Under current anti-terrorist legislation in the Republic, a person suspected of carrying out Saturday's mass killing in Omagh can only be held for questioning for 48 hours. He or she - one of the people believed to be directing the group called the "Real IRA" is a woman - has the right not to answer questions and has a right to a solicitor.
By contrast, the new anti-drugs laws enacted in the State in the past year give gardaI the power to hold someone suspected of possessing even a small amount of drugs for seven days for questioning. New criminal legislation also allows the courts to seize the property and money of persons suspected of being a criminal, merely on the word of a senior Garda officer.
Senior gardai are now expressing concern that if strong action is not taken against the emerging new republican terrorist group, it could quite swiftly establish itself and become a major threat to the political settlement in the North.
At the start of the summer, the organisation received a series of severe setbacks from Garda seizures and arrests. It also seemed from the level of activity it was engaged in that it might be having difficulty in attracting recruits.
Gardai had been monitoring Provisional IRA figures known to be opposed to the direction taken by the Sinn Fein leadership and unhappy with the IRA ceasefire. But none of them was giving the impression of restarting a terrorist campaign.
There is now some doubt about this, and some senior sources say there is a growing suspicion that many more ex-Provisional IRA members than previously thought have joined or are siding with the dissident group responsible for Saturday's atrocity.
Gardai are also concerned that one of the leaders of the new group, a woman living in the Republic, is known to have very extreme views and may for some time have been contemplating a campaign in Northern Ireland which involved the killing of large numbers of civilians.
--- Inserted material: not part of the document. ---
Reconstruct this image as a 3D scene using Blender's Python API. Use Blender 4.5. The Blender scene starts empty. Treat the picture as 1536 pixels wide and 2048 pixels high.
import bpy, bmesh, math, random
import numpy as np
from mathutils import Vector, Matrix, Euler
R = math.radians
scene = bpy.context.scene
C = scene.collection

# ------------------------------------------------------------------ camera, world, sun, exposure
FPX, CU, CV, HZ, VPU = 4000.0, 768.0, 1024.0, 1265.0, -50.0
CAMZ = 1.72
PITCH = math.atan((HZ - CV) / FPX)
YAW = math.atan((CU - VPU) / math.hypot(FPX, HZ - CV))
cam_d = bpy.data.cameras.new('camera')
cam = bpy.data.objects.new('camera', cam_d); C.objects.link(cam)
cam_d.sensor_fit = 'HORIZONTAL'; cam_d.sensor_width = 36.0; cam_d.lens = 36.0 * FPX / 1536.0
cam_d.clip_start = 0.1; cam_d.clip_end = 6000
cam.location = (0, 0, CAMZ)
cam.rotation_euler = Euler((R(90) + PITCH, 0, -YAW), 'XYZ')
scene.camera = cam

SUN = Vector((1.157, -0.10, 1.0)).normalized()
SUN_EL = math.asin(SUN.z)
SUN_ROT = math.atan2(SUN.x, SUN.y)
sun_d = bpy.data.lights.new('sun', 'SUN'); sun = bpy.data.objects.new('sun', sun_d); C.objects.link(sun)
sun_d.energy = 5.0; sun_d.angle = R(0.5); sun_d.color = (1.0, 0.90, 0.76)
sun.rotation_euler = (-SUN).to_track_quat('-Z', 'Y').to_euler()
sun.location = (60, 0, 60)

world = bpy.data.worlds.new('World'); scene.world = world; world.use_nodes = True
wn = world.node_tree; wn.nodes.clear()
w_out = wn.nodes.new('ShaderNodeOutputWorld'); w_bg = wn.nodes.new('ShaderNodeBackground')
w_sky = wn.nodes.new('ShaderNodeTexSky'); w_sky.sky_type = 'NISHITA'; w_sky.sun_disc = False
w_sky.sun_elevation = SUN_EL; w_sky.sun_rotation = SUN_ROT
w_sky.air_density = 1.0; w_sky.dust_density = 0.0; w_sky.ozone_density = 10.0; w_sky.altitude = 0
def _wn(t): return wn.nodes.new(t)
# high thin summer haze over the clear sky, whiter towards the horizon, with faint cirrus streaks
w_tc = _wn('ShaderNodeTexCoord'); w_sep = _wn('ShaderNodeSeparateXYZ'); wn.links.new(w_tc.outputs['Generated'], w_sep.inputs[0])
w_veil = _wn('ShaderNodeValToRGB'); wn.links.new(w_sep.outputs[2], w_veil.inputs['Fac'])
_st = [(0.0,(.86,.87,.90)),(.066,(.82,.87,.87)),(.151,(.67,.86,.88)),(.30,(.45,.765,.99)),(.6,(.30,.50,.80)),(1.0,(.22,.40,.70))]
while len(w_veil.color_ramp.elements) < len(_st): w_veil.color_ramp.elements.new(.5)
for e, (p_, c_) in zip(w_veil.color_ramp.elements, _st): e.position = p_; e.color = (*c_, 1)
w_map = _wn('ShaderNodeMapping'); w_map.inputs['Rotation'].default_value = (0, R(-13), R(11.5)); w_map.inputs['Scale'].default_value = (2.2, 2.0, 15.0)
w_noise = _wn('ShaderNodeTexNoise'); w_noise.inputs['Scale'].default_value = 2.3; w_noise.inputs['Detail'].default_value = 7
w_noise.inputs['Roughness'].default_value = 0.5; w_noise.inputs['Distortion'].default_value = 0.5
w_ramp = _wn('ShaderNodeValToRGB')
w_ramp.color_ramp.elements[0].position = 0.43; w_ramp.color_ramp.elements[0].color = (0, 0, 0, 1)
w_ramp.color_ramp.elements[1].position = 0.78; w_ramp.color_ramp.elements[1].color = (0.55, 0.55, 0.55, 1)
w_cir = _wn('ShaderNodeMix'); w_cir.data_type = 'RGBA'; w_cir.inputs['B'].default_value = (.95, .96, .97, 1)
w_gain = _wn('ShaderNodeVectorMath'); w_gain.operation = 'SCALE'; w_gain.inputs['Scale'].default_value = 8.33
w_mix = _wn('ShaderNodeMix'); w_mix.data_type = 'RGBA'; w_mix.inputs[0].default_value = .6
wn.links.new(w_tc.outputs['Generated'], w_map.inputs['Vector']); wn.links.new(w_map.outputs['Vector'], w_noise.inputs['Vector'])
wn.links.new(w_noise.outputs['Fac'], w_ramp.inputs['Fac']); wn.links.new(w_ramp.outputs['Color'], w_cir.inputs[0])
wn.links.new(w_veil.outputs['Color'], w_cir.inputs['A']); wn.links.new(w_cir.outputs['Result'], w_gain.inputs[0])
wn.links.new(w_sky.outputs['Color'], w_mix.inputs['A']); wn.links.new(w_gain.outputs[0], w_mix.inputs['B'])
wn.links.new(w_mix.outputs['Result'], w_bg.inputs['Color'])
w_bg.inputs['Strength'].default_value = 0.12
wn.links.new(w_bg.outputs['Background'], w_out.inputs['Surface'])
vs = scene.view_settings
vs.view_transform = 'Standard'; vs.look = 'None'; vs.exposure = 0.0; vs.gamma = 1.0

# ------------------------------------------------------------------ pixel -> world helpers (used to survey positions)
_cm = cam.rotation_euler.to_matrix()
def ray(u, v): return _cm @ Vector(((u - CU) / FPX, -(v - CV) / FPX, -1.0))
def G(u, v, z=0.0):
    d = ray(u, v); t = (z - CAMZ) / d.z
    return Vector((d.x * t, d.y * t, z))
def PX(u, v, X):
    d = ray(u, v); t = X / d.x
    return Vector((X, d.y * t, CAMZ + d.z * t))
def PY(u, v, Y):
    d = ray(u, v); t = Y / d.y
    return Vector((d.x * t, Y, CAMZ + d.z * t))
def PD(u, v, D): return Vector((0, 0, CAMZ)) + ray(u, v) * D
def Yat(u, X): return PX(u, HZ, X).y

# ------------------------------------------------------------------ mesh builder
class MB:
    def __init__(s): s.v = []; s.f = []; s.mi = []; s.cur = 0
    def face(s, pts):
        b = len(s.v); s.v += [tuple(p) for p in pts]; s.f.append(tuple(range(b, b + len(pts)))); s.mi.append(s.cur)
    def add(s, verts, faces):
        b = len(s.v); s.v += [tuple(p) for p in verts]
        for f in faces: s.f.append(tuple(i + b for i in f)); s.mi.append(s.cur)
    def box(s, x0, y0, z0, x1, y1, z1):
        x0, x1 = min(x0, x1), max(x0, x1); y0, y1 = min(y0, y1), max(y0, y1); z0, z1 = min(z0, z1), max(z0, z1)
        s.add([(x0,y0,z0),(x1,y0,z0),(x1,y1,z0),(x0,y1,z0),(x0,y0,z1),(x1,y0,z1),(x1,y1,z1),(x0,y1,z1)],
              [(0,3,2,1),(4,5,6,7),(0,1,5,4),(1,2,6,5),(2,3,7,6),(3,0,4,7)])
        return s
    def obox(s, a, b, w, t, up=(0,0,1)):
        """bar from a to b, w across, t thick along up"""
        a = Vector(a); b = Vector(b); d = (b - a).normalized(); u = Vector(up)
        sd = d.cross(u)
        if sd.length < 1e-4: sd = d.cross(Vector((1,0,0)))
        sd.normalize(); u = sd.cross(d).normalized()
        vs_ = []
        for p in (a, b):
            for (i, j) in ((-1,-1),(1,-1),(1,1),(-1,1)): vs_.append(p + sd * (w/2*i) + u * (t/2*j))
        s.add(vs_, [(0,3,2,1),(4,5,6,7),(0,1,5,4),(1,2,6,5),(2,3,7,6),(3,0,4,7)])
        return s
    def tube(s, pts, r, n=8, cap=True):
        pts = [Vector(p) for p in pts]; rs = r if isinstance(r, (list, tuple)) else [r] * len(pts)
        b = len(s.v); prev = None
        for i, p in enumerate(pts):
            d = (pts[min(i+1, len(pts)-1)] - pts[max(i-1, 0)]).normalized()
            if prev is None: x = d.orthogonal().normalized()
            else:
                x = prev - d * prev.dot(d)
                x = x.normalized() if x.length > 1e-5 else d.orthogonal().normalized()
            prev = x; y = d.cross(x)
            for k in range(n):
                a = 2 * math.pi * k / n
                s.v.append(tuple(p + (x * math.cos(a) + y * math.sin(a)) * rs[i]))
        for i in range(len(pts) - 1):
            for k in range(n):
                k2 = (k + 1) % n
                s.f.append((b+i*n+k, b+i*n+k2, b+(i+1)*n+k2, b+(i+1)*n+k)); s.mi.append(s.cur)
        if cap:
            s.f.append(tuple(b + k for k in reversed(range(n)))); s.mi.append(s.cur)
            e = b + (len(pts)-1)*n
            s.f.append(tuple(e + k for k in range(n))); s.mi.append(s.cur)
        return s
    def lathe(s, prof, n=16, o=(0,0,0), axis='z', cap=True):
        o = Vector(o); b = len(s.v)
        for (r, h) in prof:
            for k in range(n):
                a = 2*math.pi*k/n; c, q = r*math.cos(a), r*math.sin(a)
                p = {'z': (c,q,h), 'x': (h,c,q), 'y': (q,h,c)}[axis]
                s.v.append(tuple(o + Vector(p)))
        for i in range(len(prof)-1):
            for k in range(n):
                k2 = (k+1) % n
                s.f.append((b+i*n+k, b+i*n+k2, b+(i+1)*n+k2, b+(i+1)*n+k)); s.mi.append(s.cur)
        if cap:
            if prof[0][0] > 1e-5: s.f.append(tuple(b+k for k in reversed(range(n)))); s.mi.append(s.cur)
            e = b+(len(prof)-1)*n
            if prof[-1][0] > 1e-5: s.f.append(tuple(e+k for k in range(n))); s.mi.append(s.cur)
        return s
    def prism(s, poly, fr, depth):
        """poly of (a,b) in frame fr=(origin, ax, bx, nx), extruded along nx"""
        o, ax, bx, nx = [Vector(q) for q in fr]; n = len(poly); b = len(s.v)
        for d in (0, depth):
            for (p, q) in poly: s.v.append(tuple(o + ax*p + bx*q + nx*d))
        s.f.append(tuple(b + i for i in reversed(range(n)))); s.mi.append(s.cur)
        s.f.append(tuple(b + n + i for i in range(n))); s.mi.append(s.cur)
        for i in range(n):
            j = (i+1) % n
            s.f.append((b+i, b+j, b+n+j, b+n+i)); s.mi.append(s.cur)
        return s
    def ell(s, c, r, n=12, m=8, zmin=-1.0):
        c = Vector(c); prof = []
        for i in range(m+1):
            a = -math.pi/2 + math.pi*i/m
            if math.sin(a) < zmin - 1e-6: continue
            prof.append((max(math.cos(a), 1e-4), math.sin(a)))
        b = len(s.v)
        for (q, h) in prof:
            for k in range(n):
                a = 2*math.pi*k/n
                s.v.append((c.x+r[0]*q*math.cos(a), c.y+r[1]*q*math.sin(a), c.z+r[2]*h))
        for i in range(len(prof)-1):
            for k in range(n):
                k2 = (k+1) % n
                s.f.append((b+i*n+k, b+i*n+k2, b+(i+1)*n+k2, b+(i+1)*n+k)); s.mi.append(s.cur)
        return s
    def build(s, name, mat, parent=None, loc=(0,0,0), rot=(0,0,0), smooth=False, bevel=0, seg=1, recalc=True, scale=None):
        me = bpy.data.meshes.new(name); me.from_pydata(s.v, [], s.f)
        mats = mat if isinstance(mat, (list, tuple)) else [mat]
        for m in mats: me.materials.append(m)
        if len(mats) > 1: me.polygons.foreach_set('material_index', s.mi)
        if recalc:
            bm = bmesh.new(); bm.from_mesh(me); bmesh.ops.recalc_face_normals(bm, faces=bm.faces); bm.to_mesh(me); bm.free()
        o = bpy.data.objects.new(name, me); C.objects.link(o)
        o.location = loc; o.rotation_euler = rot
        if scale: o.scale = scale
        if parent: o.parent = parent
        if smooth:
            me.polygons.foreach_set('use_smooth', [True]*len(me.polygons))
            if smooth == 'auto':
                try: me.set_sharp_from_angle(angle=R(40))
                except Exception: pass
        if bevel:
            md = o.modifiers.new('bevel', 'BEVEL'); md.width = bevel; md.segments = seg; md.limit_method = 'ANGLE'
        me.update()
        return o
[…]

There are parallels for this type of campaign in Israel where the dissident Palestinian organisation, Hamas, has carried out indiscriminate bombings, and in Algeria where the massacre of civilians is central to the campaign by extreme Muslims.
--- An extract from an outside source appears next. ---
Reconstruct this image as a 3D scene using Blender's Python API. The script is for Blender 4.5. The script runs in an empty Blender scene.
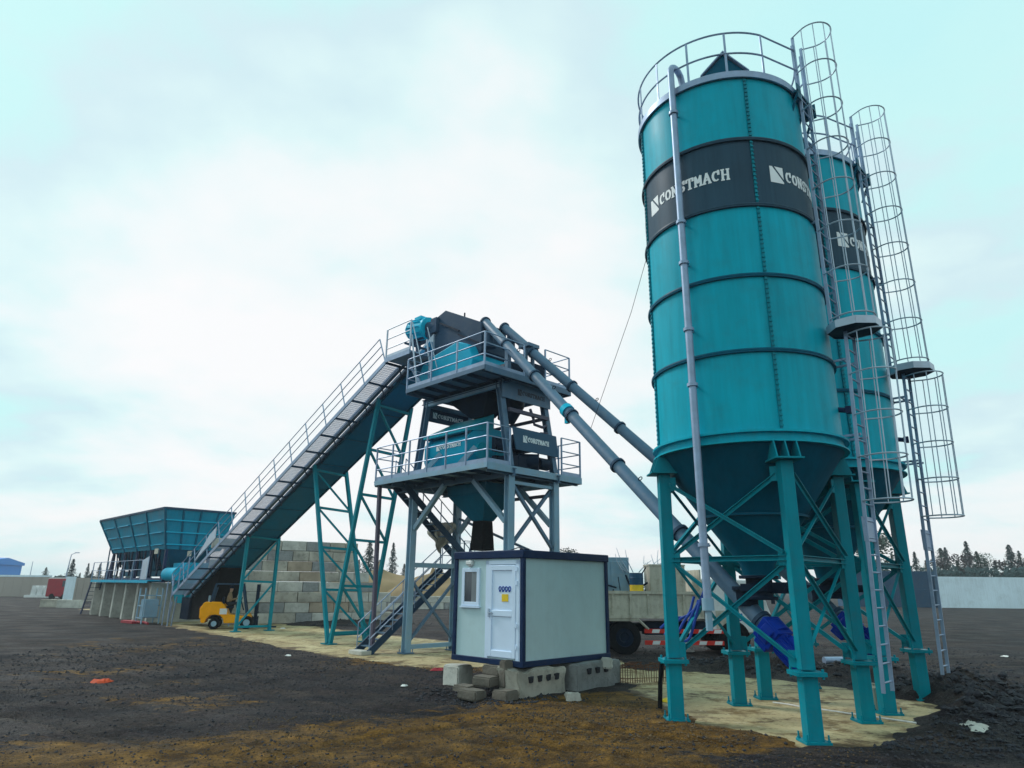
import bpy, math, random
import numpy as np
from mathutils import Vector, Matrix, noise
random.seed(7)
R = math.radians
scene = bpy.context.scene
C = scene.collection
# ------------------------------------------------------------------ camera
EYE = 2.3
pitch, roll, FPX = 0.2914, 0.0106, 670.17
cam = bpy.data.cameras.new('camera'); cam.sensor_width = 36; cam.lens = FPX/1024*36
cam.clip_start = .1; cam.clip_end = 3000
cam_o = bpy.data.objects.new('camera', cam); C.objects.link(cam_o); scene.camera = cam_o
fw = Vector((0, math.cos(pitch), math.sin(pitch))); up0 = Vector((0, -math.sin(pitch), math.cos(pitch))); X0 = Vector((1, 0, 0))
rt = X0*math.cos(roll)+up0*math.sin(roll); up = up0*math.cos(roll)-X0*math.sin(roll)
m3 = Matrix((rt, up, -fw)).transposed()
cam_o.matrix_world = Matrix.Translation((0, 0, EYE)) @ m3.to_4x4()
# ------------------------------------------------------------------ sky, sun, exposure
SUN_EL, SUN_AZ = 42, 150           # direction towards the sun: degrees, az counter-clockwise from +X
world = bpy.data.worlds.new('World'); scene.world = world; world.use_nodes = True
nt = world.node_tree; N = nt.nodes; L = nt.links; N.clear()
out = N.new('ShaderNodeOutputWorld'); bg = N.new('ShaderNodeBackground'); bg.inputs['Strength'].default_value = .1
sky = N.new('ShaderNodeTexSky'); sky.sky_type = 'NISHITA'; sky.sun_disc = False
sky.sun_elevation = R(SUN_EL); sky.sun_rotation = R(90-SUN_AZ); sky.air_density = 1.0; sky.dust_density = 1.5
tc = N.new('ShaderNodeTexCoord'); sep = N.new('ShaderNodeSeparateXYZ'); L.new(tc.outputs['Generated'], sep.inputs[0])
def mth(op, a, b=None, n=None):
    n = N.new('ShaderNodeMath'); n.operation = op
    for i, v in enumerate((a, b)):
        if v is None: continue
        if isinstance(v, (int, float)): n.inputs[i].default_value = v
        else: L.new(v, n.inputs[i])
    return n.outputs[0]
den = mth('ADD', mth('MAXIMUM', sep.outputs['Z'], 0.0), .22)
cx = mth('DIVIDE', sep.outputs['X'], den); cy = mth('DIVIDE', sep.outputs['Y'], den)
cmb = N.new('ShaderNodeCombineXYZ'); L.new(cx, cmb.inputs[0]); L.new(cy, cmb.inputs[1])
n1 = N.new('ShaderNodeTexNoise'); n1.inputs['Scale'].default_value = .75; n1.inputs['Detail'].default_value = 7; n1.inputs['Roughness'].default_value = .52; n1.inputs['Distortion'].default_value = .35
L.new(cmb.outputs[0], n1.inputs['Vector'])
n2 = N.new('ShaderNodeTexNoise'); n2.inputs['Scale'].default_value = 2.3; n2.inputs['Detail'].default_value = 5; n2.inputs['Roughness'].default_value = .5
L.new(cmb.outputs[0], n2.inputs['Vector'])
# the thin bright part of the overcast
dv = N.new('ShaderNodeVectorMath'); dv.operation = 'DOT_PRODUCT'; L.new(tc.outputs['Generated'], dv.inputs[0])
g = Vector((-.19, .86, .46)).normalized(); dv.inputs[1].default_value = g
gl = N.new('ShaderNodeMapRange'); gl.inputs['From Min'].default_value = .86; gl.inputs['From Max'].default_value = 1.0; gl.interpolation_type = 'SMOOTHSTEP'
L.new(dv.outputs['Value'], gl.inputs['Value'])
s = mth('ADD', mth('MULTIPLY', n1.outputs['Fac'], .80), mth('MULTIPLY', n2.outputs['Fac'], .40))
s = mth('SUBTRACT', s, .10)
s = mth('ADD', s, mth('MULTIPLY', gl.outputs[0], .17))
hz_ = N.new('ShaderNodeMapRange'); hz_.inputs['From Min'].default_value = .12; hz_.inputs['From Max'].default_value = .62; hz_.inputs['To Min'].default_value = .145; hz_.inputs['To Max'].default_value = -.045
L.new(sep.outputs['Z'], hz_.inputs['Value']); s = mth('ADD', s, hz_.outputs[0])
cr = N.new('ShaderNodeValToRGB'); L.new(s, cr.inputs[0])
el = cr.color_ramp.elements
K = 10.0
el[0].position = .38; el[0].color = (.425, .70, .715, 1)
el[1].position = .72; el[1].color = (.735, .74, .745, 1)
e = el.new(.46); e.color = (.455, .71, .71, 1)
e = el.new(.52); e.color = (.50, .65, .69, 1)
e = el.new(.575); e.color = (.56, .71, .72, 1)
e = el.new(.635); e.color = (.66, .725, .735, 1)
mul = N.new('ShaderNodeVectorMath'); mul.operation = 'SCALE'; L.new(cr.outputs[0], mul.inputs[0]); mul.inputs['Scale'].default_value = 10.0
mx = N.new('ShaderNodeMix'); mx.data_type = 'RGBA'; mx.inputs['Factor'].default_value = .97
L.new(sky.outputs[0], mx.inputs['A']); L.new(mul.outputs[0], mx.inputs['B']); L.new(mx.outputs['Result'], bg.inputs[0]); L.new(bg.outputs[0], out.inputs[0])
sun = bpy.data.lights.new('sun', 'SUN'); sun.energy = 1.5; sun.angle = R(14); sun.color = (1, .97, .93)
so = bpy.data.objects.new('sun', sun); C.objects.link(so)
sd = Vector((math.cos(R(SUN_EL))*math.cos(R(SUN_AZ)), math.cos(R(SUN_EL))*math.sin(R(SUN_AZ)), math.sin(R(SUN_EL))))
so.rotation_euler = sd.to_track_quat('Z', 'Y').to_euler(); so.location = (-40, 10, 60)
scene.view_settings.view_transform = 'Standard'; scene.view_settings.look = 'None'; scene.view_settings.gamma = 1; scene.view_settings.use_curve_mapping = False
scene.view_settings.exposure = 0.42
scene.cycles.max_bounces = 6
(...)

Senior officers feel that Saturday's bomb could well have been left by a nervous or young bomber who panicked and abandoned the car in Omagh's main shopping quarter rather than at the intended target of the courthouse.
However, they also point out that if the intention had merely been to destroy property in the town centre, the bomb could have been left late at night rather than on a busy shopping afternoon.
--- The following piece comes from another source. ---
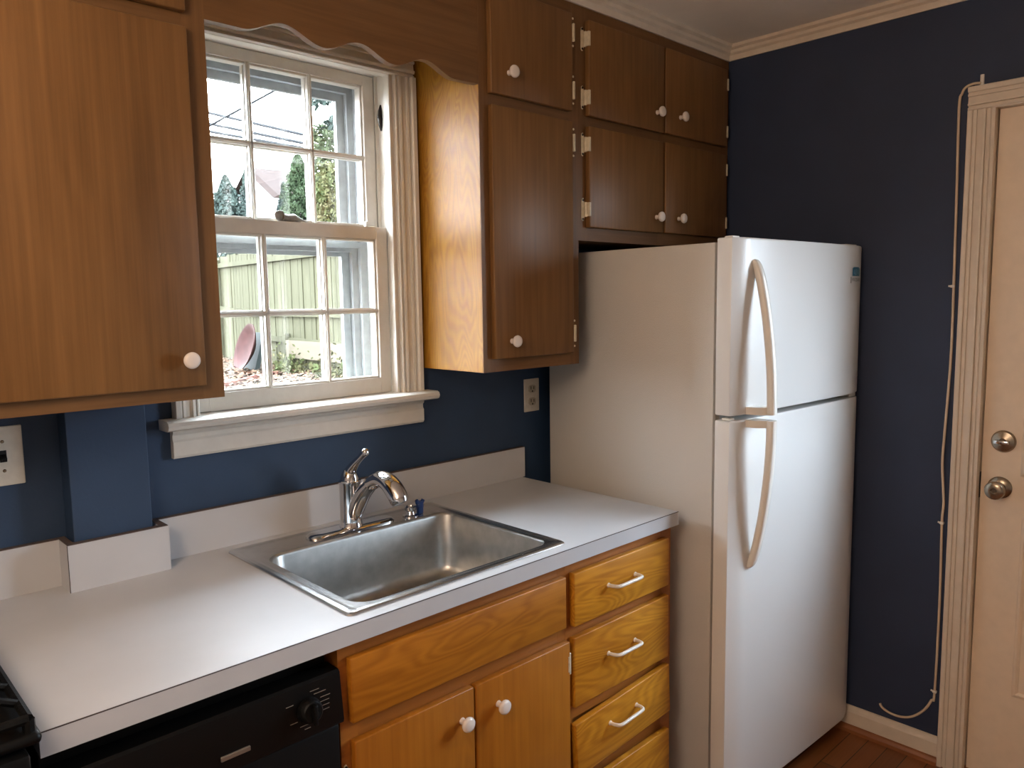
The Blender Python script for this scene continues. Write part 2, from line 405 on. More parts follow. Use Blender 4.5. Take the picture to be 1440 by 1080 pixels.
# aluminium storm window
st = MB()
for (ya, yb_, xi, zt, zb_, m0, m1) in ((.155, .17, .070, 2.078, 1.278, 1.640, 1.690), (.140, .155, .044, 2.100, 1.262, 1.652, 1.684), (.125, .140, .024, 2.118, 1.252, 1.664, 1.680)):
    st.box(-1.056, -1.056+xi, ya, yb_-.0003, 1.25, 2.135); st.box(-.488-xi, -.488, ya, yb_-.0003, 1.25, 2.135)
    st.box(-1.056+xi, -.488-xi, ya, yb_-.0003, zt, 2.135); st.box(-1.056+xi, -.488-xi, ya, yb_-.0003, 1.25, zb_); st.box(-1.056+xi, -.488-xi, ya, yb_-.0003, m0, m1)
sto = st.build('storm_frame', M['storm'], win)
MB().box(-.99, -.552, .161, .164, 1.27, 2.09).build('glass', M['glass'], sto)

# ------------------------------------------------------------------ cabinets: small parts
def knob(parent, x, z, y=DU-.019, s=1.0):
    mb = MB(); mb.lathe([(.0075*s, 0), (.0065*s, .006), (.006*s, .011), (.011*s, .015), (.0155*s, .018), (.0165*s, .022), (.015*s, .026), (.010*s, .028), (.002, .0285)], (x, y, z), (0, -1, 0), 28)
    return mb.build('knob', M['knob'], parent, smooth=True, ang=1.2)
def hinge(parent, x, z, side, y=DU, yd=DU-.019, h=.068):
    """surface hinge: frame leaf beside the door edge (side -1: frame leaf to the left), knuckle, door leaf wrapped on edge"""
    mb = MB(); s = side
    pts = [(x+s*.004, z-h*.30), (x+s*.004, z+h*.30), (x+s*.007, z+h*.36), (x+s*.011, z+h*.5), (x+s*.016, z+h*.46), (x+s*.0175, z+h*.3), (x+s*.0175, z-h*.3), (x+s*.016, z-h*.46), (x+s*.011, z-h*.5), (x+s*.007, z-h*.36)]
    mb.prism(pts, 'y', y-.0025, y)
    mb.box(x+s*.0045, x-s*.0035, yd-.003, yd+.0185, z-h*.3, z+h*.3, .001, 1)
    mb.tube([(x+s*.003, y-.006, z-h*.32), (x+s*.003, y-.006, z+h*.32)], .0035, 10)
    hg = mb.build('hinge', M['hinge'], parent, smooth=True)
    for dz in (-.41, .41): MB().lathe([(.0036, 0), (.0033, .001), (.001, .0015)], (x+s*.0125, y-.0025, z+dz*h), (0, -1, 0), 12).build('screw', M['screw'], hg)
    return hg
def worn_hinge(parent, x, z, yd=DU-.019, h=.05):
    mb = MB(); mb.box(x-.0035, x+.0035, yd-.004, yd+.004, z-h/2, z+h/2, .0015, 1)
    mb.tube([(x-.0045, yd-.003, z-h*.35), (x-.0045, yd-.003, z+h*.35)], .0028, 8)
    mb.lathe([(.0035, 0), (.002, .002)], (x-.003, yd-.0005, z-h*.75), (0, -1, 0), 10)
    mb.lathe([(.0035, 0), (.002, .002)], (x-.003, yd-.0005, z+h*.75), (0, -1, 0), 10)
    return mb.build('hinge', M['hinge'], parent, smooth=True)
def slab(name, parent, x0, x1, z0, z1, mat, y=DU, th=.019, bev=.003):
    mb = MB(); mb.box(x0, x1, y-th, y-.0005, z0, z1, bev, 2)
    return mb.build(name, mat, parent, smooth=True, ang=.9)
def frame(parent, verts, rails, mat_v, mat_h, y=DU, th=.019):
    for a in verts: MB().box(a[0], a[1], y, y+th, a[2], a[3]).build('face_stile', mat_v, parent)
    for a in rails: MB().box(a[0], a[1], y+.0003, y+th, a[2], a[3]).build('face_rail', mat_h, parent)

# left wall cabinet
L = empty('wall_cabinet', (-1.6, 0, 1.317), 'large brown wall cabinet left of the window with one white knob near its corner', 'cabinet')
c = MB(); c.box(-2.06, -1.112, DU+.019, -.001, 1.317, 1.335); c.box(-2.06, -2.042, DU+.019, -.001, 1.335, 2.4); c.box(-1.130, -1.112, DU+.019, -.001, 1.335, 2.4); c.box(-2.04, -1.13, -.010, -.001, 1.335, 2.4); c.box(-2.04, -1.13, DU+.019, -.01, 2.04, 2.056)
c.build('carcass', M['side'], L)
frame(L, [(-1.158, -1.112, 1.317, ZT), (-1.63, -1.585, 1.317, ZT), (-2.06, -2.02, 1.317, ZT)], [(-1.585, -1.158, 1.317, 1.352), (-2.02, -1.63, 1.317, 1.352), (-1.585, -1.158, 2.03, 2.07), (-2.02, -1.63, 2.03, 2.07), (-1.585, -1.158, 2.32, ZT), (-2.02, -1.63, 2.32, ZT)], M['frame'], M['railx'])
d = slab('door', L, -1.594, -1.154, 1.345, 2.036, M['wood']); knob(d, -1.190, 1.399)
for z in (1.45, 1.95): hinge(L, -1.594, z, -1)
slab('door', L, -1.594, -1.154, 2.064, 2.325, M['wood'])
slab('door', L, -2.03, -1.622, 1.345, 2.036, M['wood']); slab('door', L, -2.03, -1.622, 2.064, 2.325, M['wood'])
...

Senior Garda and Government figures are already discussing what the appropriate response to the renewed republican terrorist threat should be.
It is understood senior Department of Justice officials are considering instituting powers that already exist under the Republic's main anti-terrorist statute, the Offences Against the State Act of 1939. This was enacted by de Valera's government in response to a renewed IRA campaign during the second World War.
The State has introduced internment in response to IRA campaigns on three occasions: in the years immediately after the foundation of the State; during the second World War; and between 1957 and 1962 when the IRA mounted its campaign in the Border area. On all three occasions the emergency measures were successful in stopping the campaigns of violence.
Other measures have been introduced since the early 1970s, as the Provisional IRA campaign began, in the form of amendments to the Offences Against the State Act.
In 1972 a provision was introduced allowing for the conviction of a person where a Garda officer of chief superintendent or higher rank gave evidence in court to the effect that "the accused was at the material time a member of an unlawful organisation". However, the courts declined to convict in cases where the defendant denied the officer's charge or where there was no supportive evidence.
In 1976, after the IRA killed the British ambassador to Ireland, Sir Christopher Ewart-Biggs, the Government introduced powers allowing for the detention of suspects for questioning for seven days. However, this power has not been used since 1977.
In the past decade there has been a gradual rescinding of "special" or anti-terrorist provisions to the point where those suspected of terrorist crime are subject to much less severe detention and other powers than those suspected of "ordinary" crime or drug-trafficking.
Emergency provisions in the North and Britain are still in place. The RUC is able to detain suspects for seven days without charge, and where a suspect refuses to answer questions this can be drawn to the attention of a court in evidence, effectively removing the suspect's "right to silence" that still exists in this State.
By contrast, if gardai were to arrest a prime suspect for the Omagh bombing, the person could be held, initially, for a maximum of 24 hours and then for a further 24 hours on the signing of a detention certificate by a senior officer. If the suspect refused to answer questions, this could not be drawn to the attention of a court. The suspect would have a right to a solicitor.
Senior Garda sources point out that there is now an anomaly in the law where a person suspected of possessing a relatively small amount of a drug like cannabis faces greater State powers than a person who commits mass murder and belongs to a terrorist organisation which poses a growing threat to the political settlement in Northern Ireland.
Up to last night the situation also existed that the people who planned and carried out the Omagh bombing belong to an organisation which is still legal as it has not been included in the list of proscribed terrorist organisations in this State.